But any benefit from these shifts is likely to be incremental rather than dramatic. Meanwhile, the reset that’s so often urged on DeSantis — the idea that he needs to go hard after Trump’s unfitness for high office — is a theory supported by exactly zero polling evidence.

The reality is that if there were some obvious path to rising higher in the polls at this stage of the campaign, another Republican candidate would have probably discovered it. As The Dispatch’s Nick Catoggio, no great DeSantis admirer, pointed out a week ago, amid all the talk about his faltering campaign the Florida governor’s support “exceeds the combined share of every candidate who’s trailing him, a field that includes a sitting senator, two former governors, and the most recent former vice president of the United States.”

The Trump-friendly Vivek Ramaswamy, often portrayed as the breakout figure in the non-DeSantis field, stands just shy of 5 percent in the RealClearPolitics polling average. The most forthrightly anti-Trump figure, Chris Christie, stands at 2 percent. The sunny donor favorite Tim Scott is at 3 percent.

Those numbers make DeSantis’s stagnant 20 percent look pretty good, and his Trump-adjacent positioning like a much stronger play than the alternatives.

Yes, it’s not as strong as it looked during Trump’s postmidterm swoon. But the argument I made back then — that Trump was far more likely to lose in a fade than in a knockout — isn’t obviated by the fact that he hasn’t faded yet. Quite the reverse: It’s precisely Trump’s recovery and resilience amid multiplying indictments that suggests the futility of a Christie-style assault while leaving DeSantis’s more hedged strategy with a narrowing but still discernible path.
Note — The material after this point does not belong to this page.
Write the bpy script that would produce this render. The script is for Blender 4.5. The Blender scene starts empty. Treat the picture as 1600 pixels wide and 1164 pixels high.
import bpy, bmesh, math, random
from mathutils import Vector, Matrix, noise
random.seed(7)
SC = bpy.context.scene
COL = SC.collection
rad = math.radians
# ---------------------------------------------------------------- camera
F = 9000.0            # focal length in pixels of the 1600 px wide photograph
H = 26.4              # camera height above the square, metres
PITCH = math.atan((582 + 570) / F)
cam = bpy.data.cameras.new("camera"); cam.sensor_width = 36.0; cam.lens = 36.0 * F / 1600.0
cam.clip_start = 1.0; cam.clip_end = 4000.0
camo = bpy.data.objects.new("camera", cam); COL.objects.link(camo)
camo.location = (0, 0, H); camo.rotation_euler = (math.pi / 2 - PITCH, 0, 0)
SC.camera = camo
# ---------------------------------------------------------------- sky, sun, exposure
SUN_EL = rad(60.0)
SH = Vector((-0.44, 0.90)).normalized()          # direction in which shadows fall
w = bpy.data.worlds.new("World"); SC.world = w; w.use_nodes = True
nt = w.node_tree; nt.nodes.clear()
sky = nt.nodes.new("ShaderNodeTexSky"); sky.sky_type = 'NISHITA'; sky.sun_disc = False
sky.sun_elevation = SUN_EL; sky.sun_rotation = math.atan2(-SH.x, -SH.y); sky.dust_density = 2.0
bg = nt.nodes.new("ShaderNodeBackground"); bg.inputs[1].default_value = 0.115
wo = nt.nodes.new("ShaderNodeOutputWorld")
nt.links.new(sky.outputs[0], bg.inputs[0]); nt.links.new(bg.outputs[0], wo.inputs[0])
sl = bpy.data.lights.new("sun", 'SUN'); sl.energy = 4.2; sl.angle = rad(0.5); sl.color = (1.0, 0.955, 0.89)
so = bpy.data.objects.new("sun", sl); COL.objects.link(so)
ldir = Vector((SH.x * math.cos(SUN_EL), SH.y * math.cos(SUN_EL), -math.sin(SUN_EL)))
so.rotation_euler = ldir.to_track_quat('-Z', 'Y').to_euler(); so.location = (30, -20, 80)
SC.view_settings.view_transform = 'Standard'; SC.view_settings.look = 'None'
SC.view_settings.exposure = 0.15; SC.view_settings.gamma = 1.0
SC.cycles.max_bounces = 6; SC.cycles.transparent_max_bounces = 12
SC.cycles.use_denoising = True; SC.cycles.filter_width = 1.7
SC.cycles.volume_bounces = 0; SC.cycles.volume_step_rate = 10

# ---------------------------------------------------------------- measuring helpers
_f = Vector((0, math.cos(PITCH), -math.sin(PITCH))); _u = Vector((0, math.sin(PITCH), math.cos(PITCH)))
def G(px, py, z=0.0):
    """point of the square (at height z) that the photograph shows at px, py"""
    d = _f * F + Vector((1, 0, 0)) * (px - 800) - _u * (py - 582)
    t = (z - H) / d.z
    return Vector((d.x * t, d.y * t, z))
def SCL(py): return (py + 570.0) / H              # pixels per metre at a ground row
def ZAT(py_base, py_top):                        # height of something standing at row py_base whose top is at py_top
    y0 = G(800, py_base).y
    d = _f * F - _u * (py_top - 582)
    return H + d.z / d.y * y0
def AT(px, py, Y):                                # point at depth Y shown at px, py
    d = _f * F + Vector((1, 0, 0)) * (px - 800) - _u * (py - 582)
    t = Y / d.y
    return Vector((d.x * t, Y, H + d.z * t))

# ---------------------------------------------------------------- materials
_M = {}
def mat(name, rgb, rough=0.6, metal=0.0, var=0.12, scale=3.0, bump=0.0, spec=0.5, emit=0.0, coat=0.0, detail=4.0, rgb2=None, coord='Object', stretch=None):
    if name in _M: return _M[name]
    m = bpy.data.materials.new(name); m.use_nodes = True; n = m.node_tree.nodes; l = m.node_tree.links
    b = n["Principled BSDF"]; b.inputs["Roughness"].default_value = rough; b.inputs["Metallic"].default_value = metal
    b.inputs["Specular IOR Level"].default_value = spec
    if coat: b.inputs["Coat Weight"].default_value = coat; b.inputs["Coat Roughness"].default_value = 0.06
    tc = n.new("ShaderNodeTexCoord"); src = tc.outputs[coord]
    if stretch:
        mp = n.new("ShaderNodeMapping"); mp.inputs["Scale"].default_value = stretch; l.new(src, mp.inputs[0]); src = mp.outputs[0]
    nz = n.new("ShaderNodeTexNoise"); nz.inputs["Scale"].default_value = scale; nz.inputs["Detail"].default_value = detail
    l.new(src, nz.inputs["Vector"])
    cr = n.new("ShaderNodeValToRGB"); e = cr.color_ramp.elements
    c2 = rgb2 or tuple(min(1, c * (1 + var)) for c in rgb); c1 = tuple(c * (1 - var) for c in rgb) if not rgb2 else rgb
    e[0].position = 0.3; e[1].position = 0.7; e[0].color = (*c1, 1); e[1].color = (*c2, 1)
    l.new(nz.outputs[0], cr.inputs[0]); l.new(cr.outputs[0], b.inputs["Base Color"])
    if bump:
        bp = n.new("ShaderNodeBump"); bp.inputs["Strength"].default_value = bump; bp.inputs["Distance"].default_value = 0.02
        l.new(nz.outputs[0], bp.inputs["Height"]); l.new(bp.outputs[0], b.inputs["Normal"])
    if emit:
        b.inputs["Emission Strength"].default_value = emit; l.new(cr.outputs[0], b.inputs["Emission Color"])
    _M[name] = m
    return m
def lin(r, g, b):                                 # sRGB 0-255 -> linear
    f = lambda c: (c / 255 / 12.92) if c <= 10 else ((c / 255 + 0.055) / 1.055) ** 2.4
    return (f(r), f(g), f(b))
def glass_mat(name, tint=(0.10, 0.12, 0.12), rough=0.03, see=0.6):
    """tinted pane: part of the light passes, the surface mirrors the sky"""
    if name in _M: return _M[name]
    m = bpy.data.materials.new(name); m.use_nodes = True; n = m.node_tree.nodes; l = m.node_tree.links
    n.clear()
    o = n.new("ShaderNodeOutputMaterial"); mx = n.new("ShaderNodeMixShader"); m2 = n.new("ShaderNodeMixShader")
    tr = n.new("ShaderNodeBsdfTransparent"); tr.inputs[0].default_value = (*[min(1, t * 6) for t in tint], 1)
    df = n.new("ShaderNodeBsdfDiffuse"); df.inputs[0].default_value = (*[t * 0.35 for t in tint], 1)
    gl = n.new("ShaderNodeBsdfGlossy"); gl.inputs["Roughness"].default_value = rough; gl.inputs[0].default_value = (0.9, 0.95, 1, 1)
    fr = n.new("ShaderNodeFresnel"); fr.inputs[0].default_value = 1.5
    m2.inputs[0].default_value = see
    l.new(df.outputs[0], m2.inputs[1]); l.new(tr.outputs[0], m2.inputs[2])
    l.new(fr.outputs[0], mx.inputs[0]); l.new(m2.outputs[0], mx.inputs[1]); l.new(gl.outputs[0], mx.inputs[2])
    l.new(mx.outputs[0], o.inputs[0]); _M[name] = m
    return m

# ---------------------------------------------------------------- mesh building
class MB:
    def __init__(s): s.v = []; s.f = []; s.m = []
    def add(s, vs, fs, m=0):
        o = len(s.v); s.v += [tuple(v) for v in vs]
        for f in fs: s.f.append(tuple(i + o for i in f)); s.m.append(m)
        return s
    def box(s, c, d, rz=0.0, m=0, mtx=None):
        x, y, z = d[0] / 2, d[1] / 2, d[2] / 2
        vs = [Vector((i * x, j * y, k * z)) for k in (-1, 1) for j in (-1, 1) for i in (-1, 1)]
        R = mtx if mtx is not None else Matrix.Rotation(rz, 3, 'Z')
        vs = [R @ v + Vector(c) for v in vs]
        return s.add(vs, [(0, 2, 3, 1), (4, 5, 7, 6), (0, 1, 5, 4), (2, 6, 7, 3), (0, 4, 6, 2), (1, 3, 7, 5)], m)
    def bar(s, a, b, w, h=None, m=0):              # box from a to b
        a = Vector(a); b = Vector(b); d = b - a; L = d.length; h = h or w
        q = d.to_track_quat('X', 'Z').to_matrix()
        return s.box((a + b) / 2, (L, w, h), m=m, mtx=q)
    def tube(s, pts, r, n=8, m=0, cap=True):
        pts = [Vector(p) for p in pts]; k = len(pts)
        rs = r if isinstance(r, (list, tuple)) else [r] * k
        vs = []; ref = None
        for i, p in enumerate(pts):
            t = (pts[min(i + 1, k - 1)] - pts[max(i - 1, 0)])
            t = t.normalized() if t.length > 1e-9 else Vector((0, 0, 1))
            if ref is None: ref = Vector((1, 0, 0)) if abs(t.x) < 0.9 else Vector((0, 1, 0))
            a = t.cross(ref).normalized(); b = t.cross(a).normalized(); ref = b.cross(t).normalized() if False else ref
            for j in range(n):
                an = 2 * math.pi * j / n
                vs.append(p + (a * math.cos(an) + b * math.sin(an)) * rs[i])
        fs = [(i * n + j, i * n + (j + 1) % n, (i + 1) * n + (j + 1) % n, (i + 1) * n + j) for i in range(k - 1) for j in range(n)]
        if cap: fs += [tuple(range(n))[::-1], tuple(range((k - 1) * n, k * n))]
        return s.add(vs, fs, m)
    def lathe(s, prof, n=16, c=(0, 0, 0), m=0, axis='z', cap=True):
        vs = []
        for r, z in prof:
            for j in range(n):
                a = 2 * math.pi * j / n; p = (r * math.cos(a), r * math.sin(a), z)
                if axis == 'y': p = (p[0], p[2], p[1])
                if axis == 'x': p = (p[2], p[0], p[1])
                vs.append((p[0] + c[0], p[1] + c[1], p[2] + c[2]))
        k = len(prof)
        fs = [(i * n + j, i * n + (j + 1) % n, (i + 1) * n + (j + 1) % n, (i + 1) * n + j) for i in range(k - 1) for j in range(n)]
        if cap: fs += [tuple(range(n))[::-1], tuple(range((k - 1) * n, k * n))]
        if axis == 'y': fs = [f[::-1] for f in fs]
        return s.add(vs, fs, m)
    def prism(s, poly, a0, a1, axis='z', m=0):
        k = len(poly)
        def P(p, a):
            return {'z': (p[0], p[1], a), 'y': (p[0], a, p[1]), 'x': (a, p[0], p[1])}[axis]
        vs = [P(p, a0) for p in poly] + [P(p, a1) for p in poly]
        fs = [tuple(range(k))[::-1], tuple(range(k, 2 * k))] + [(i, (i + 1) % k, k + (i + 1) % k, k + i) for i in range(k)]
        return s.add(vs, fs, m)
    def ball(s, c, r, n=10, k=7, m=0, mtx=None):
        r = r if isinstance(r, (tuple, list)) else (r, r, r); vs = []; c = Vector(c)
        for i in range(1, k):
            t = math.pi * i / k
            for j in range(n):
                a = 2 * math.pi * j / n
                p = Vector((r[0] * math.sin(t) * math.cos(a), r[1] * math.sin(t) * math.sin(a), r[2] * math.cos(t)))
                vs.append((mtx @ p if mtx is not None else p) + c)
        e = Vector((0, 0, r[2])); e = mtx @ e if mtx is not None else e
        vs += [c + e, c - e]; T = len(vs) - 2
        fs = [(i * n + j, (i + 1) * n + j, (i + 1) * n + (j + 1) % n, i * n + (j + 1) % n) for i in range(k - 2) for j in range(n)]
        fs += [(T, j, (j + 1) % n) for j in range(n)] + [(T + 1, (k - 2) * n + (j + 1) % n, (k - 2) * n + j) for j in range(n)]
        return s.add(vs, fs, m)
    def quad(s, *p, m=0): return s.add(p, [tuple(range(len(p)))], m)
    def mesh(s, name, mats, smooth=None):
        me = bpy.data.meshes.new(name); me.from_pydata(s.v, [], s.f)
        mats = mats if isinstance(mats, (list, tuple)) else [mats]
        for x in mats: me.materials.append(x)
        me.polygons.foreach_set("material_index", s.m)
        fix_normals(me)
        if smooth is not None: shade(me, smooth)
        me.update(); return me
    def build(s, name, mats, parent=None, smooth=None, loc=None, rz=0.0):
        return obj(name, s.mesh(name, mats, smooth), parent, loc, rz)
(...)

That path looks like this: First, in Iowa, DeSantis needs some of the very conservative voters who temporarily backed away from Trump after the midterms to back away again. Then in New Hampshire, he needs the momentum of an Iowa victory to reconcile the party’s moderates to the necessity of rallying to him, instead of sticking with Scott or Christie or Nikki Haley. Pull off that combination, and he’s well positioned for South Carolina, Florida and beyond.

There’s no reason to expect things to play out this way. We’ve seen repeatedly how Trump’s supporters always seem to want to return to him, and how Trump’s skeptics always seem incapable of uniting effectively. We haven’t seen enough potency from DeSantis-the-candidate to expect him to make those patterns break.

But sitting at 20 percent for a long time and then riding an early primary victory to consolidation is an imaginable scenario, at least, and one that tracks with recent examples of campaigns that first disappointed and ultimately surged. Whereas all the other scenarios for beating Trump, whether involving current contenders or some late-entering white knight, seem like wishcasting from Republicans who don’t want to settle for DeSantis.

Maybe this will change in the debate season, whose set pieces are more likely to reset DeSantis’s campaign than any move his team makes now while giving his rivals their best opportunities to shake his hold on second place.

But pending those confrontations, the disappointment with DeSantis doesn’t change the fact that the guy stagnating in second is more likely to finish first than all the distant others.